Thursday, October 6, 2011

Shunning the Mahatma

The Hindu : Opinion / Open Page : Shunning the Mahatma
We are celebrating one more Gandhi Jayanti on October 2 and at least today let's compare the India of the Mahatma's dreams with the India we made. Gandhiji said: “I shall work for an India in which the poorest shall feel that it is their country, in whose making they have an effective voice, an India in which there shall be no high class and low class of people, an India in which all communities shall live in perfect harmony. There can be no room in such an India for the curse of untouchability or the curse of intoxicating drinks and drugs. Women will enjoy the same rights as men. This is the India of my dreams.”

In the India we made, we have successfully deprived the poor of their voice in its making. We have created an India where more than 17,000 farmers commit suicide every year. We have created an India in which 830 million people live on Rs. 20 a day.

We have built our country in a way that we have at least three bomb blasts in our major cities each year and the bodies of innocent people are blown apart.
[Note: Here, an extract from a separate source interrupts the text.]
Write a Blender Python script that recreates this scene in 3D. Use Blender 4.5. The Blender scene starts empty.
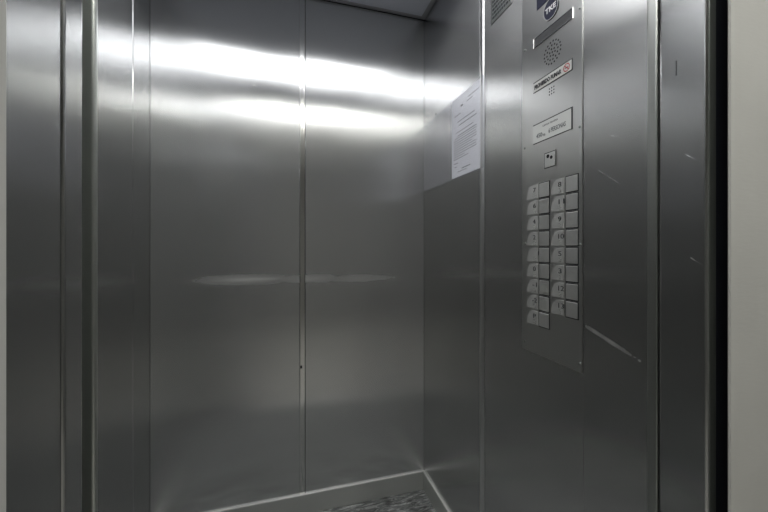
import bpy, bmesh, math, random
from mathutils import Vector, Matrix
random.seed(7)
S = bpy.context.scene
C = S.collection

# ------------------------------------------------------------------ dimensions (metres)
XL, XR = -0.4876, 0.6247      # cab side walls
YB, YF = 1.48, 0.478          # back wall, front of the cab
ZC = 2.187                    # cab ceiling
DOORH = 2.17                  # clear height of the doorway

# ------------------------------------------------------------------ material helpers
def mat(name):
    m = bpy.data.materials.new(name); m.use_nodes = True
    nt = m.node_tree
    return m, nt, nt.nodes['Principled BSDF']
def node(nt, t, **kw):
    n = nt.nodes.new(t)
    for k, v in kw.items():
        if k.startswith('i_'):
            n.inputs[k[2:].replace('_', ' ')].default_value = v
        else: setattr(n, k, v)
    return n
def math_n(nt, op, a, b=None, clamp=False):
    n = nt.nodes.new('ShaderNodeMath'); n.operation = op; n.use_clamp = clamp
    for i, v in enumerate((a, b)):
        if v is None: continue
        if isinstance(v, (int, float)): n.inputs[i].default_value = v
        else: nt.links.new(v, n.inputs[i])
    return n.outputs[0]
def plain(name, col, rough=0.5, metal=0.0, spec=None):
    m, nt, b = mat(name)
    b.inputs['Base Color'].default_value = (*col, 1)
    b.inputs['Roughness'].default_value = rough
    b.inputs['Metallic'].default_value = metal
    if spec is not None: b.inputs['Specular IOR Level'].default_value = spec
    return m

def seg_mask(nt, u, v, a, b, w, soft_noise=None):
    """1 on the segment a-b in the plane (u, v), falling to 0 at distance w"""
    ax, ay = a; bx, by = b
    dx, dy = bx - ax, by - ay; L2 = dx*dx + dy*dy
    pu = math_n(nt, 'SUBTRACT', u, ax); pv = math_n(nt, 'SUBTRACT', v, ay)
    t = math_n(nt, 'ADD', math_n(nt, 'MULTIPLY', pu, dx/L2), math_n(nt, 'MULTIPLY', pv, dy/L2), True)
    eu = math_n(nt, 'SUBTRACT', pu, math_n(nt, 'MULTIPLY', t, dx))
    ev = math_n(nt, 'SUBTRACT', pv, math_n(nt, 'MULTIPLY', t, dy))
    d = math_n(nt, 'SQRT', math_n(nt, 'ADD', math_n(nt, 'MULTIPLY', eu, eu), math_n(nt, 'MULTIPLY', ev, ev)))
    m = math_n(nt, 'SUBTRACT', 1.0, math_n(nt, 'DIVIDE', d, w), True)
    m = math_n(nt, 'POWER', m, 1.5)
    return m

def steel(name, col=(0.60, 0.605, 0.605), rough=0.24, aniso=0.95, wave=0.00025, wave_scale=(2.2, 2.2, 3.2),
          axis='X', scuffs=(), seed=0.0, grain=1.0, haze=0.985, scratch=0.5, clouds=1.0):
    """brushed stainless sheet: grain runs up the wall, reflections smear sideways"""
    m, nt, b = mat(name); L = nt.links.new
    b.inputs['Metallic'].default_value = haze
    geo = nt.nodes.new('ShaderNodeNewGeometry')
    cr = node(nt, 'ShaderNodeVectorMath', operation='CROSS_PRODUCT'); cr.inputs[0].default_value = (0, 0.0, 1)
    L(geo.outputs['True Normal'], cr.inputs[1])
    ad = node(nt, 'ShaderNodeVectorMath', operation='ADD'); ad.inputs[1].default_value = (0.002, 0.003, 0)
    L(cr.outputs[0], ad.inputs[0]); L(ad.outputs[0], b.inputs['Tangent'])
    b.inputs['Anisotropic'].default_value = aniso
    pos = geo.outputs['Position']
    # sideways fine grain
    mp = node(nt, 'ShaderNodeMapping'); mp.inputs['Scale'].default_value = (900, 900, 2.5)
    L(pos, mp.inputs['Vector'])
    n1 = node(nt, 'ShaderNodeTexNoise', i_Scale=1.0, i_Detail=2.0); L(mp.outputs[0], n1.inputs['Vector'])
    # soft wear clouds
    mp2 = node(nt, 'ShaderNodeMapping'); mp2.inputs['Scale'].default_value = (5, 5, 4); mp2.inputs['Location'].default_value = (seed, seed, seed)
    L(pos, mp2.inputs['Vector'])
    n2 = node(nt, 'ShaderNodeTexNoise', i_Scale=1.0, i_Detail=5.0, i_Roughness=0.6); L(mp2.outputs[0], n2.inputs['Vector'])
    r = math_n(nt, 'ADD', math_n(nt, 'MULTIPLY', math_n(nt, 'SUBTRACT', n1.outputs[0], 0.5), 0.035*grain), rough)
    r = math_n(nt, 'ADD', r, math_n(nt, 'MULTIPLY', math_n(nt, 'SUBTRACT', n2.outputs[0], 0.5), 0.10*clouds))
    # hairline scratches
    mp3 = node(nt, 'ShaderNodeMapping'); mp3.inputs['Scale'].default_value = (7, 7, 60); mp3.inputs['Rotation'].default_value = (0.25, 0.2, 0.3)
    L(pos, mp3.inputs['Vector'])
    n3 = node(nt, 'ShaderNodeTexNoise', i_Scale=1.6, i_Detail=3.0, i_Roughness=0.7); L(mp3.outputs[0], n3.inputs['Vector'])
    sc = math_n(nt, 'MULTIPLY', math_n(nt, 'SUBTRACT', n3.outputs[0], 0.64, True), 0.10*scratch, True)
    r = math_n(nt, 'ADD', r, sc)
    colsock = None
    mixc = node(nt, 'ShaderNodeMix', data_type='RGBA')
    cA, cB = mixc.inputs[6], mixc.inputs[7]
    cA.default_value = (*col, 1); cB.default_value = (0.86, 0.86, 0.84, 1)
    total = None
    if scuffs:
        sep = node(nt, 'ShaderNodeSeparateXYZ'); L(pos, sep.inputs[0])
        u = sep.outputs['X'] if axis == 'X' else sep.outputs['Y']; v = sep.outputs['Z']
        nb = node(nt, 'ShaderNodeTexNoise', i_Scale=38.0, i_Detail=4.0); L(pos, nb.inputs['Vector'])
        brk = math_n(nt, 'MULTIPLY', math_n(nt, 'SUBTRACT', nb.outputs[0], 0.32, True), 3.0, True)
        for a, bb, w, amt in scuffs:
            if isinstance(bb, float):          # soft paler streak: centre a, half length bb, half width w
                eu = math_n(nt, 'DIVIDE', math_n(nt, 'SUBTRACT', u, a[0]), bb); ev = math_n(nt, 'DIVIDE', math_n(nt, 'SUBTRACT', v, a[1]), w)
                e2 = math_n(nt, 'ADD', math_n(nt, 'MULTIPLY', eu, eu), math_n(nt, 'MULTIPLY', ev, ev))
                k = math_n(nt, 'POWER', math_n(nt, 'SUBTRACT', 1.0, e2, True), 3.0)
                s = math_n(nt, 'MULTIPLY', k, amt)
            else: s = math_n(nt, 'MULTIPLY', seg_mask(nt, u, v, a, bb, w), amt)
            if not isinstance(bb, float): s = math_n(nt, 'MULTIPLY', s, brk)
            total = s if total is None else math_n(nt, 'MAXIMUM', total, s)
        r = math_n(nt, 'ADD', r, math_n(nt, 'MULTIPLY', total, 0.35))
        L(total, mixc.inputs[0])
        L(math_n(nt, 'SUBTRACT', haze, math_n(nt, 'MULTIPLY', total, 0.5)), b.inputs['Metallic'])
    else:
        mixc.inputs[0].default_value = 0.0
    L(mixc.outputs[2], b.inputs['Base Color'])
    L(r, b.inputs['Roughness'])
    # gentle oil-canning of the sheet
    if wave:
        mp4 = node(nt, 'ShaderNodeMapping'); mp4.inputs['Scale'].default_value = wave_scale; mp4.inputs['Location'].default_value = (seed*3, seed, seed*2)
        L(pos, mp4.inputs['Vector'])
        n4 = node(nt, 'ShaderNodeTexNoise', i_Scale=1.0, i_Detail=1.0); L(mp4.outputs[0], n4.inputs['Vector'])
        bp = node(nt, 'ShaderNodeBump', i_Strength=1.0, i_Distance=wave*10); L(n4.outputs[0], bp.inputs['Height'])
        L(bp.outputs[0], b.inputs['Normal'])
    return m

M = {}
M['back'] = steel('brushed_steel_back', seed=1.3, haze=0.88, scratch=1.8, scuffs=[
    ((-0.17, 0.993), 0.30, 0.036, 0.34), ((-0.14, 0.994), 0.24, 0.016, 0.55),
    ((0.10, 0.991), 0.20, 0.030, 0.30), ((0.33, 0.987), 0.30, 0.026, 0.22)])  # soft paler, rougher streaks across the sheets at mid height
M['right'] = steel('brushed_steel_right', col=(0.58, 0.582, 0.58), seed=4.1, scratch=1.0, haze=1.0, axis='Y', scuffs=[
    ((0.585, 0.953), (0.50, 0.925), 0.006, 0.75), ((0.545, 0.940), (0.47, 0.915), 0.005, 0.6),
    ((0.578, 1.30), (0.50, 1.24), 0.003, 0.16), ((0.56, 1.36), (0.49, 1.33), 0.003, 0.12)])
M['left'] = steel('brushed_steel_left', col=(0.52, 0.525, 0.525), seed=7.7, haze=1.0)
M['jamb'] = steel('brushed_steel_jamb', seed=2.2, wave=0.0003, axis='Y', rough=0.20, aniso=0.8, haze=1.0, grain=0.5, scuffs=[
    ((0.362, 1.262), (0.348, 1.250), 0.0026, 0.35), ((0.356, 1.243), (0.345, 1.246), 0.002, 0.3),
    ((0.353, 1.205), (0.343, 1.20), 0.0026, 0.4), ((0.362, 1.166), (0.352, 1.160), 0.0014, 0.3), ((0.354, 1.108), (0.340, 1.098), 0.002, 0.4)])
M['left_jamb'] = steel('brushed_steel_left_jamb', seed=2.9, wave=0.0003, rough=0.19, aniso=0.75, haze=1.0, grain=0.3)
M['post'] = steel('door_post_steel', col=(0.46, 0.47, 0.45), rough=0.34, aniso=0.3, wave=0, seed=3.0)
M['sill'] = steel('pale_aluminium_sill', col=(0.72, 0.72, 0.70), rough=0.38, aniso=0.0, wave=0, haze=0.35)
M['lip'] = steel('bright_lip', col=(0.80, 0.80, 0.79), rough=0.32, aniso=0.0, wave=0, haze=0.75)  # paler steel for the skirting lip
M['plate'] = steel('brushed_steel_plate', col=(0.64, 0.64, 0.63), rough=0.285, seed=9.0, wave=0, aniso=0.55, grain=0.0, scratch=0.0, clouds=0.0, haze=1.0)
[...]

Gandhiji said Indian culture is neither Hindu, Islamic, nor any other, wholly; it is a fusion of all. But in December 1992 we taught him that Indian culture is wholly Hindu and we gained perpetual mayhem; we have exacerbated the already volatile communal harmony.

Intoxicating drinks and drugs are the greatest means to fill our national exchequer, did Gandhiji know it? No, he knew only how to oppose a government. He did not know how to run one. Therefore in governing our country we can learn nothing from him. We can't even imagine an India where there is no place for intoxicating drinks and drugs.
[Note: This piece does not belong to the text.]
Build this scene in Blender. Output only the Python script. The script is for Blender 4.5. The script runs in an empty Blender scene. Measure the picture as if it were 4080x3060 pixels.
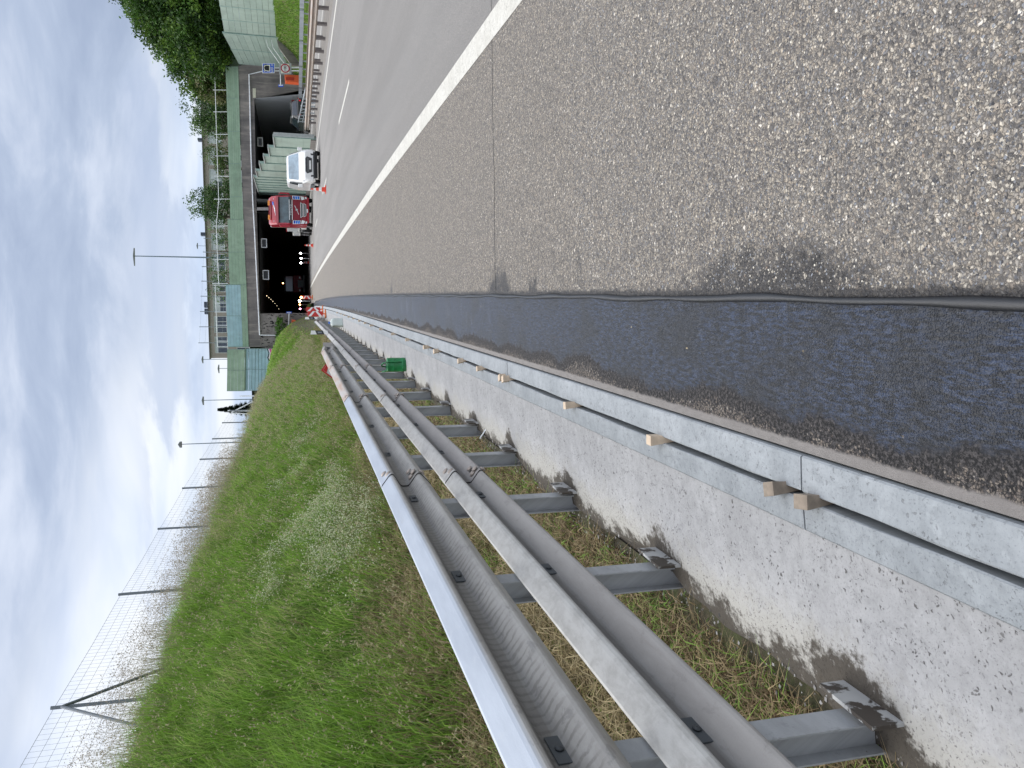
import bpy, math, random
import numpy as np
from mathutils import Matrix, Vector
random.seed(7); rng = np.random.default_rng(11)
S = bpy.context.scene; COL = S.collection

# ---------------------------------------------------------------- camera (held sideways, as in the photograph)
FPX, HV, CAMH, ROLL = 3200.0, 1185.0, 1.6, -0.02
PITCH = math.atan((2040-HV)/FPX)
def ray(x, y):
    """direction through a point of the 4080x3060 photograph; the world's up is the picture's left"""
    a = ((3060-y)-1530)/FPX; b = -(x-2040)/FPX
    c, s = math.cos(ROLL), math.sin(ROLL)
    a, b = a*c-b*s, a*s+b*c
    return Vector((a, math.cos(PITCH)+b*math.sin(PITCH), -math.sin(PITCH)+b*math.cos(PITCH)))
def gnd(x, y, z=0.0):
    d = ray(x, y); t = (z-CAMH)/d.z
    return Vector((d.x*t, d.y*t, z))
def atY(x, y, Y):
    d = ray(x, y); t = Y/d.y
    return Vector((d.x*t, Y, CAMH+d.z*t))
cam = bpy.data.cameras.new('camera'); camo = bpy.data.objects.new('camera', cam); COL.objects.link(camo)
cam.sensor_fit = 'HORIZONTAL'; cam.sensor_width = 36; cam.lens = FPX/4080*36
cam.clip_start = 0.05; cam.clip_end = 3000
r0 = ray(2040, 1530)
ax = (ray(2041, 1530)-r0).normalized(); ay = (ray(2040, 1529)-r0).normalized(); az = -r0.normalized()
M = Matrix((ax, ay, az)).transposed().to_4x4(); M.translation = Vector((0, 0, CAMH))
camo.matrix_world = M
S.camera = camo

# ---------------------------------------------------------------- node helpers
def lin(c):
    return tuple(((v/255)/12.92 if v/255 <= .04045 else ((v/255+.055)/1.055)**2.4) for v in c)
class NT:
    def __init__(s, tree): s.t = tree; s.n = tree.nodes; s.l = tree.links
    def new(s, typ, **k):
        n = s.n.new(typ)
        for a, v in k.items(): setattr(n, a, v)
        return n
    def put(s, sock, v):
        if isinstance(v, bpy.types.NodeSocket): s.l.new(v, sock)
        elif isinstance(v, (tuple, list)) and len(v) == 3 and sock.type == 'RGBA': sock.default_value = (*v, 1)
        else: sock.default_value = v
    def math(s, op, a, b=0.0, c=0.0, clamp=False):
        n = s.new('ShaderNodeMath', operation=op); n.use_clamp = clamp
        s.put(n.inputs[0], a); s.put(n.inputs[1], b); s.put(n.inputs[2], c); return n.outputs[0]
    def mix(s, f, a, b, bt='MIX'):
        n = s.new('ShaderNodeMix', data_type='RGBA', blend_type=bt)
        s.put(n.inputs[0], f); s.put(n.inputs[6], a); s.put(n.inputs[7], b); return n.outputs[2]
    def ss(s, x, lo, hi, a=0.0, b=1.0):
        n = s.new('ShaderNodeMapRange', interpolation_type='SMOOTHSTEP')
        s.put(n.inputs[0], x); s.put(n.inputs[1], lo); s.put(n.inputs[2], hi); s.put(n.inputs[3], a); s.put(n.inputs[4], b)
        return n.outputs[0]
    def noise(s, vec, scale, detail=4.0, rough=.55, dist=0.0):
        n = s.new('ShaderNodeTexNoise'); s.put(n.inputs['Vector'], vec); n.inputs['Scale'].default_value = scale
        n.inputs['Detail'].default_value = detail; n.inputs['Roughness'].default_value = rough; n.inputs['Distortion'].default_value = dist
        return n.outputs['Fac']
    def vor(s, vec, scale, feature='F1'):
        n = s.new('ShaderNodeTexVoronoi', feature=feature); s.put(n.inputs['Vector'], vec); n.inputs['Scale'].default_value = scale
        return n
    def scale(s, vec, k):
        n = s.new('ShaderNodeVectorMath', operation='MULTIPLY'); s.put(n.inputs[0], vec); n.inputs[1].default_value = k; return n.outputs[0]
    def ramp(s, fac, stops, mode='LINEAR'):
        n = s.new('ShaderNodeValToRGB'); e = n.color_ramp; e.interpolation = mode
        while len(e.elements) > 1: e.elements.remove(e.elements[-1])
        e.elements[0].position = stops[0][0]; e.elements[0].color = (*stops[0][1], 1)
        for p, c in stops[1:]:
            q = e.elements.new(p); q.color = (*c, 1)
        s.put(n.inputs[0], fac); return n.outputs[0]
    def bump(s, h, strength=.5, dist=.01, normal=None):
        n = s.new('ShaderNodeBump'); n.inputs['Strength'].default_value = strength; n.inputs['Distance'].default_value = dist
        s.put(n.inputs['Height'], h)
        if normal is not None: s.put(n.inputs['Normal'], normal)
        return n.outputs[0]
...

And women enjoying the same rights as men — it is not even a subject to be discussed for us Indians. We are not even ready to allow the female foetus to be born, let alone women enjoying equality. We are successful in decreasing the number of girls to every 1000 boys in the 0-6 age group to 914 in our latest census.

Our structural inequalities, state violence against the deprived and downtrodden people and the violence of religious intolerance are more intense than ever before and therefore Ghandhian principles are also more relevant than ever before. As Jawaharlal Nehru wrote in The Discovery of India, the unhappy, dispossessed millions haunted Gandhiji and everything seemed to revolve round them.

The ambition of the Father of the Nation was “to wipe every tear from every eye.” And what our ruling elites together with the haves are doing today is extracting as much tears from the dispossessed millions as they can.

While the parochial and divisive forces made us the most fragmented society, the corporate leanings of our successive ruling establishments have made us the helpless victims of the market forces. As a nation, the real India — the India of toiling masses and farmers — stands dejected and deserted. The real India today desperately needs a Gandhiji to fight communal hatred, poverty, female foeticide, the corporate onslaught, the corrupt bureaucrat-politician nexus and the ‘shining' India of the rich.

As shunning all kinds of violence is the dire need of our age, it is apt to conclude, quoting in detail an experience of Gandhiji from his autobiography The Story of My Experiments with Truth: “Long before I undertook the education of the youngsters of the Tolstoy Farm I had realised that the training of the spirit was a thing by itself. I saw, therefore, that I must be an eternal object-lesson to the boys and girls living with me. They thus became my teachers….One of them was wild, unruly and quarrelsome. On one occasion, he broke out most violently. I was exasperated. I never punished my boys, but this time I was very angry. I tried to reason with him. But he was adamant and even tried to overreach me. At last, I picked up a ruler lying at hand and delivered a blow on his arm. I trembled as I struck him. I dare say he noticed it. The boy cried out and begged to be forgiven. He cried not because the beating was painful to him; he could, if he had been so minded, have paid me back in the same coin; but he realised my pain in being driven to this violent resource. Never again after this incident did he disobey me. But I still repent that violence. I am afraid I exhibited before him that day not the spirit, but the brute, in me.”